Il settimanale viennese “Falter” ne ha fatto recentemente il conto, cominciando dal nome di Bettina Glatz-Klemsner, esponente dell’Övp (Partito popolare), dal quale ha sempre avuto incarichi amministrativi in settori legati al gioco, dalle lotterie ai casinò. Ultimamente era direttrice finanziaria di Casinos Austria, ma aveva dovuto lasciare la poltrona, per far posto a un uomo dell’Fpö, Peter Sidlo, designato su forti pressioni del partito, benché giudicato dal consulente per il personale del tutto incompetente a svolgere la nuova funzione (nel suo curriculum si legge soltanto che prima era stato consigliere di circoscrizione in un quartiere di Vienna).
Come premio di consolazione la rimossa Bettina ha incassato 1,6 milioni di liquidazione, perché nel nuovo incarico che le è stato affidato all’interno di Casinos Austria avrebbe ricevuto un compenso inferiore. Da dirigente finanziaria, infatti, aveva uno stipendio lordo annuo di 400.000 euro e un bonus che era un multiplo dello stipendio e che nel 2017 le aveva consentito di portare a casa 1,8 milioni. Ora dovrà accontentarsi invece di solo 700.000 euro all’anno, più un bonus corrispondente allo stipendio di un anno.

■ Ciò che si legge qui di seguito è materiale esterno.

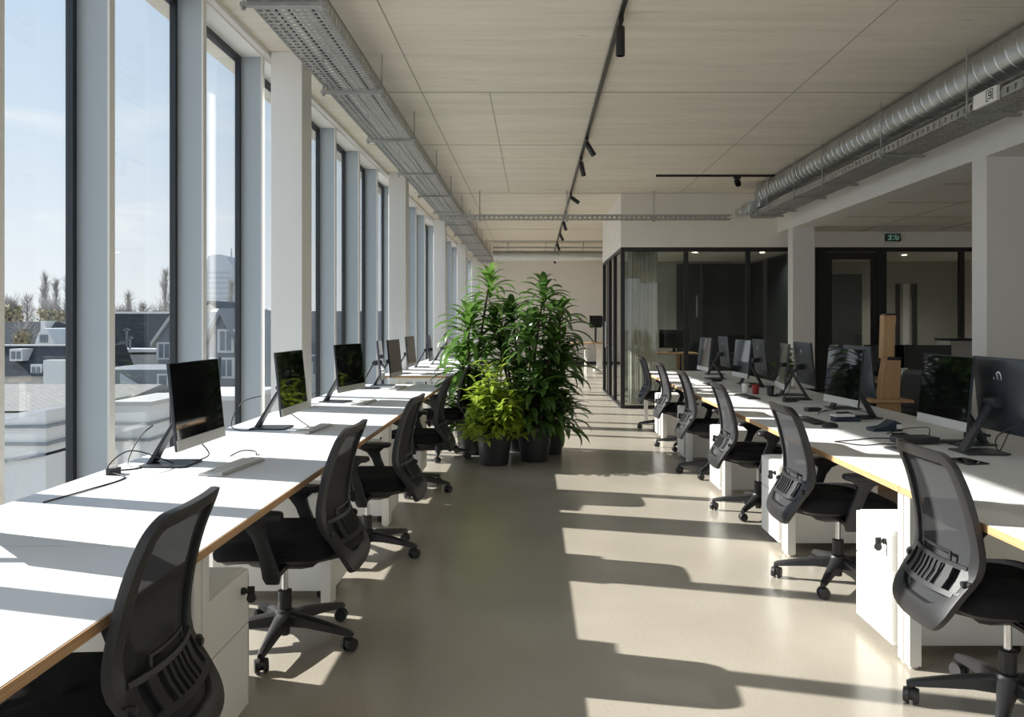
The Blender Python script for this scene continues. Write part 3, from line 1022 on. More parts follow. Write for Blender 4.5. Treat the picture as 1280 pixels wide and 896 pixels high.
# ------------------------------------------------------------------ monitors
def make_monitor(chin, emblem, tilt=.10, W=.54, Hh=.40):
    t = thing('monitor', 'x', 'monitor')
    MB().prism([(-.10, -.10), (.10, -.11), (.13, -.09), (.13, .09), (.10, .11), (-.10, .10)], 0, .009).build('base_plate', M['stand'], t, bevel=.002)
    q = MB()
    rings = []
    for x, z, w_, th in ((-.075, .006, .075, .03), (-.05, .05, .07, .026), (.02, .17, .06, .022), (.075, .265, .05, .02)):
        rings.append([Vector((x - th / 2, -w_ / 2, z)), Vector((x + th / 2, -w_ / 2, z + .006)), Vector((x + th / 2, w_ / 2, z + .006)), Vector((x - th / 2, w_ / 2, z))])
    q.loft(rings)
    q.bar((.07, 0, .262), (.125, 0, .27), .08, .05)
    q.cyl((.075, -.05, .265), (.075, .05, .265), .02, n=14)
    q.build('stand_arm', M['stand'], t, bevel=.002)
    R = Matrix.Translation((.145, 0, .30)) @ Matrix.Rotation(-tilt, 4, 'Y')
    def B(mb, *a):
        return mb.box(*a, mat=R)
    # housing: thin rim with a bulged rear
    q = MB()
    rings = []
    for x, sy, sz in ((.006, 1, 1), (-.006, 1, 1), (-.012, .96, .94), (-.022, .6, .6), (-.026, .3, .3)):
        rings.append([R @ Vector((x, math.copysign(W / 2 - (0 if abs(c1) == 1 else .006), c1) * sy, math.copysign(Hh / 2, c2) * sz)) for c1, c2 in ((-1, -1), (1, -1), (1, 1), (-1, 1))])
    q.loft(rings)
    q.build('housing', M['mback'], t, smooth=30)
    zc0 = -Hh / 2 + (.05 if chin else .008)
    B(MB(), .006, .0085, -W / 2 + .004, W / 2 - .004, zc0, Hh / 2 - .004).build('screen', M['screen'], t, smooth=0)
    B(MB(), .006, .0095, -W / 2, W / 2, -Hh / 2, zc0 - .001).build('chin', M['silver'] if chin else M['mback'], t, smooth=0)
    if emblem:
        q = MB()
        pts = []
        for i in range(22):
            a = .6 + i * .27
            r = .020 + .0010 * i
            pts.append(R @ Vector((-.021, r * math.cos(a), .098 + r * 1.2 * math.sin(a))))
        q.tube(pts, .0038)
        q.tube([R @ Vector((-.021, -.012, .088)), R @ Vector((-.021, .008, .092)), R @ Vector((-.021, .004, .112))], .0035)
        q.v = [tuple(p) for p in q.v]
        q.build('emblem', M['white'], t)
    return t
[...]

Un altro dirigente di Casinos Austria menzionato da “Falter” è Dietmar Hoscher, già deputato dell’Spö (Partito socialdemocratico) e membro del gabinetto dell’ex ministro delle Finanze Rudolf Edlinger. Anche lui ha dovuto passare dal ruolo di dirigente ad altro incarico. Non è rimasto disoccupato, ma come “trattamento di fine rapporto” Casinos Austria gli ha versato 4 milioni. Di questi, 600.000 euro gli erano stati computati a titolo di indennizzo per ferie non godute. Come detto, Hoscher non resterà senza lavoro, ma qualora gli fosse andata così, non sarebbe morto di fame, perché per prestazioni precedentemente svolte alla Banca nazionale austriaca gode di una pensione di 50.000 euro all’anno.
Va detto che Casinos Austria e una società per azioni e, ancorché partecipata dallo Stato austriaco, il suo maggiore azionista è una società privata ceca, il gruppo Sazka, che detiene oltre il 55% del capitale. Di conseguenza con i soldi che incassa può fare ciò che vuole. Ma poiché le concessioni per il gioco vengono dallo Stato, ecco che allora la nomenklatura politica presente ai suoi vertici suscita molti interrogativi. Quali doti manageriali avevano Glatz-Klemsner e Hoscher per avere incarichi così lautamente remunerati? E il consigliere rionale Sidlo?
Lasciamo lavorare la Procura anticorruzione e la commissione parlamentare (quando rientrerà dalle ferie) e forse avremo la risposta. Anche se Walter Rothensteiner farà il possibile per sottrarsi all’interrogatorio.
NELLA FOTO, Bettina Glatz-Kremsner che ha ricevuto dal suo datore di lavoro, Casinos Austria, una liquidazione di 1,6 milioni di euro, solo per aver cambiato ufficio.